* **EXERCISE DETAILS**
Can you transcribe the data exactly? Leave the pictures out.

— start of RECORDS FOR THIS EXERCISE —

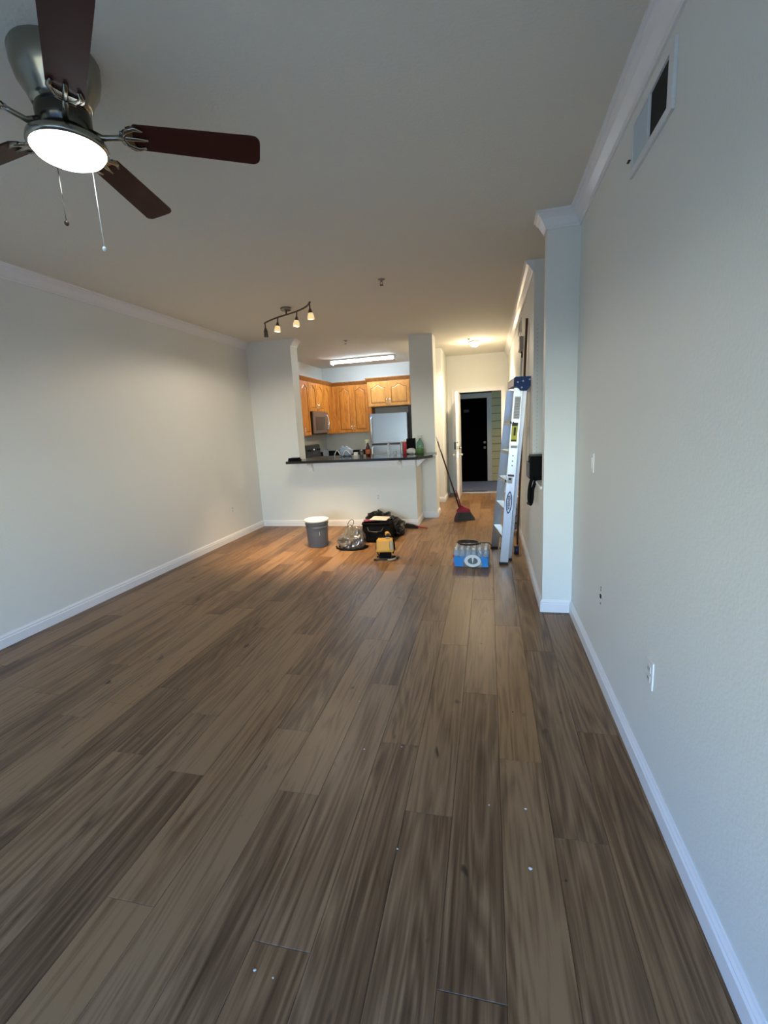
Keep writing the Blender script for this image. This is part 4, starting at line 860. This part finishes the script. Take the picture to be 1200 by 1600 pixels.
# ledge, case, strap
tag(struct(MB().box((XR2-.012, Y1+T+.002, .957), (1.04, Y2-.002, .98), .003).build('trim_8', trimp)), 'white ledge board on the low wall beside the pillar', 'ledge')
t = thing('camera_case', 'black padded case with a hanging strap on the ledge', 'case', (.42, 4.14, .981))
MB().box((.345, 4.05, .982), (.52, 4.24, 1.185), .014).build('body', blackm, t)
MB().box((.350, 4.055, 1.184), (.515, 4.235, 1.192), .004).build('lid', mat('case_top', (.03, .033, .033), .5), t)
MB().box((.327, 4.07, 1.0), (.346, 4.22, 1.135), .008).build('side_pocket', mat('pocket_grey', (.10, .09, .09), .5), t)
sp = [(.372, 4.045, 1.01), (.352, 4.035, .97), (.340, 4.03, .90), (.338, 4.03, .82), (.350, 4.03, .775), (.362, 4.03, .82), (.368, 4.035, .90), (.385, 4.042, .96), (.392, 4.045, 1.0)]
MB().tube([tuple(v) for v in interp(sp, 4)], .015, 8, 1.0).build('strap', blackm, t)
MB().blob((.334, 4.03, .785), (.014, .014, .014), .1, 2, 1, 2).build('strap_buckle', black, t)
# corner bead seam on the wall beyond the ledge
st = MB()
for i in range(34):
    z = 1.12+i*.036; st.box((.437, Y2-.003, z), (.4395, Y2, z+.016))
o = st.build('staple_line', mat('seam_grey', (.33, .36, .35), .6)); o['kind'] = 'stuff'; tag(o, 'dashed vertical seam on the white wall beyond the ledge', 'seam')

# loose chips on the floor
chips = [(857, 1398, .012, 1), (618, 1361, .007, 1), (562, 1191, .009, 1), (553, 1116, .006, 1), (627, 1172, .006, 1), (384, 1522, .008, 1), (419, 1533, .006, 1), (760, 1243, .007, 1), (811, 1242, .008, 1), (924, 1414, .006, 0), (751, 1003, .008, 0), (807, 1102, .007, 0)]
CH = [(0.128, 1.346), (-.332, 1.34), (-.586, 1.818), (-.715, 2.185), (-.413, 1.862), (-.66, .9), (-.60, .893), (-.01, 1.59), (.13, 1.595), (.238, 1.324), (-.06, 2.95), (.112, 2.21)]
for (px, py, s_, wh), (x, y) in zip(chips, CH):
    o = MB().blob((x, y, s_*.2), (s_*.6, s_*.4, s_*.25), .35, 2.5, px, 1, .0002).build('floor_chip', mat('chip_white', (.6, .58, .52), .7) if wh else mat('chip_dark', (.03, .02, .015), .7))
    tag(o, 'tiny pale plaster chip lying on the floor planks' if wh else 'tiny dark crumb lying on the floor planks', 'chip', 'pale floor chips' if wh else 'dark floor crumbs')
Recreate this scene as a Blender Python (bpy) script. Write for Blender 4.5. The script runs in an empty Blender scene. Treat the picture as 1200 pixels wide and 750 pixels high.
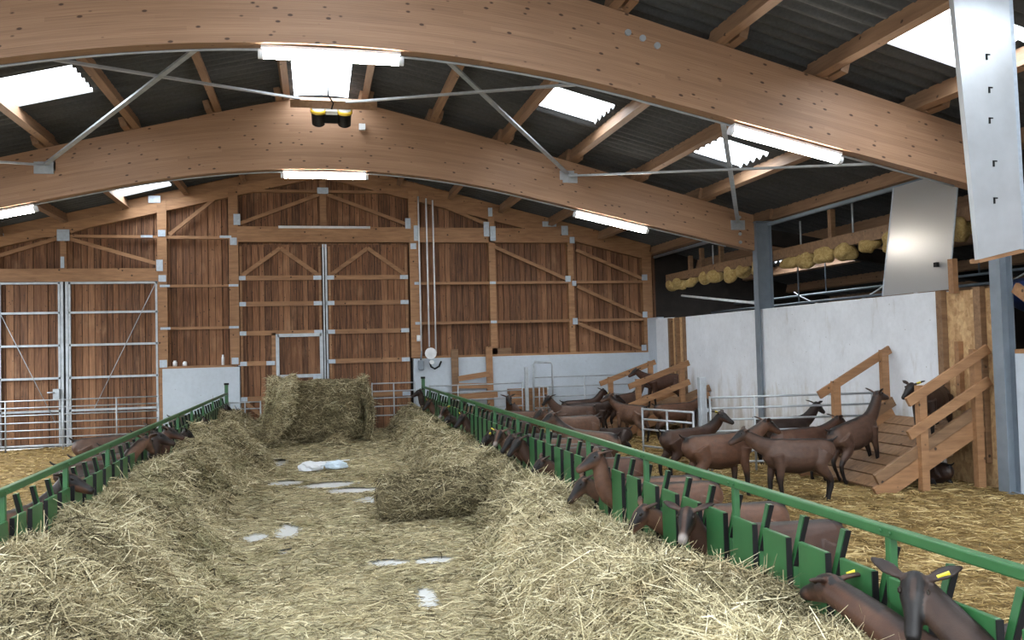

— end of RECORDS FOR THIS EXERCISE —

* **WRITTEN SOLUTION**
Keep writing the Blender script for this image. This is part 4, starting at line 860. This part finishes the script. Take the picture to be 1200 by 1600 pixels.
# ledge, case, strap
tag(struct(MB().box((XR2-.012, Y1+T+.002, .957), (1.04, Y2-.002, .98), .003).build('trim_8', trimp)), 'white ledge board on the low wall beside the pillar', 'ledge')
t = thing('camera_case', 'black padded case with a hanging strap on the ledge', 'case', (.42, 4.14, .981))
MB().box((.345, 4.05, .982), (.52, 4.24, 1.185), .014).build('body', blackm, t)
MB().box((.350, 4.055, 1.184), (.515, 4.235, 1.192), .004).build('lid', mat('case_top', (.03, .033, .033), .5), t)
MB().box((.327, 4.07, 1.0), (.346, 4.22, 1.135), .008).build('side_pocket', mat('pocket_grey', (.10, .09, .09), .5), t)
sp = [(.372, 4.045, 1.01), (.352, 4.035, .97), (.340, 4.03, .90), (.338, 4.03, .82), (.350, 4.03, .775), (.362, 4.03, .82), (.368, 4.035, .90), (.385, 4.042, .96), (.392, 4.045, 1.0)]
MB().tube([tuple(v) for v in interp(sp, 4)], .015, 8, 1.0).build('strap', blackm, t)
MB().blob((.334, 4.03, .785), (.014, .014, .014), .1, 2, 1, 2).build('strap_buckle', black, t)
# corner bead seam on the wall beyond the ledge
st = MB()
for i in range(34):
    z = 1.12+i*.036; st.box((.437, Y2-.003, z), (.4395, Y2, z+.016))
o = st.build('staple_line', mat('seam_grey', (.33, .36, .35), .6)); o['kind'] = 'stuff'; tag(o, 'dashed vertical seam on the white wall beyond the ledge', 'seam')

# loose chips on the floor
chips = [(857, 1398, .012, 1), (618, 1361, .007, 1), (562, 1191, .009, 1), (553, 1116, .006, 1), (627, 1172, .006, 1), (384, 1522, .008, 1), (419, 1533, .006, 1), (760, 1243, .007, 1), (811, 1242, .008, 1), (924, 1414, .006, 0), (751, 1003, .008, 0), (807, 1102, .007, 0)]
CH = [(0.128, 1.346), (-.332, 1.34), (-.586, 1.818), (-.715, 2.185), (-.413, 1.862), (-.66, .9), (-.60, .893), (-.01, 1.59), (.13, 1.595), (.238, 1.324), (-.06, 2.95), (.112, 2.21)]
for (px, py, s_, wh), (x, y) in zip(chips, CH):
    o = MB().blob((x, y, s_*.2), (s_*.6, s_*.4, s_*.25), .35, 2.5, px, 1, .0002).build('floor_chip', mat('chip_white', (.6, .58, .52), .7) if wh else mat('chip_dark', (.03, .02, .015), .7))
    tag(o, 'tiny pale plaster chip lying on the floor planks' if wh else 'tiny dark crumb lying on the floor planks', 'chip', 'pale floor chips' if wh else 'dark floor crumbs')
Recreate this scene as a Blender Python (bpy) script. Write for Blender 4.5. The script runs in an empty Blender scene. Treat the picture as 1200 pixels wide and 750 pixels high.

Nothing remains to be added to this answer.